A 64.35-g of an unknown metal sample at 100 (degree Celsius) is placed into a calorimeter that contains 55.0 g of water at 25.2 (degree Celsius). The final temperature of the metal and water is 29.7 (degree Celsius).

a. How much heat, kJ, transferred from the metal to the water?

Heat transferred from metal to water is 1.03554 kJ.

Explanation:

Given,

For Metal sample,

mass = 64.35 grams

T = 100°C

For Water,

mass = 55 grams

T = 25.2°C

Final temperature of mixture = 29.7°C.

Specific heat of water = 4.184 J/g°C

When the metal sample and water sample are mixed,

The addition of metal increases the temperature of the water, as the metal is at higher temperature, and the addition of water decreases the temperature of metal. Therefore, heat lost by metal is equal to the heat gained by water.
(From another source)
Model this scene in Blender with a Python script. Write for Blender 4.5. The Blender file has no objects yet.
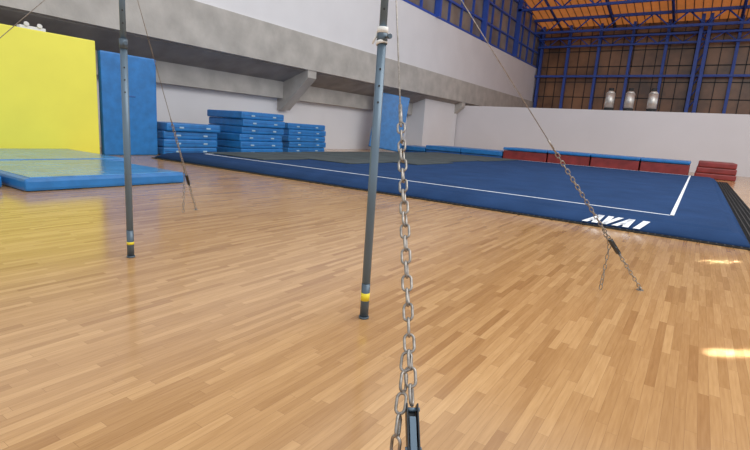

Since, heat lost by metal is equal to the heat gained by water,

Qlost = Qgain

After mixing both samples, their temperature changes to 29.7°C.

It implies that, water sample temperature changed from 25.2°C to 29.7°C. and metal sample temperature changed from 100°C to 29.7°C.

Qgained by water = (mass) (ΔT) (Cp)

Substituting values Qgain = (55) (29.7 - 25.2) (4.184)

solving, we get,

Qgain by water = 1035.54 Joules = 1.03554 kJ. This heat is gained because of transfer from metal.

Therefore, heat transferred from metal to water is 1.03554 kJ.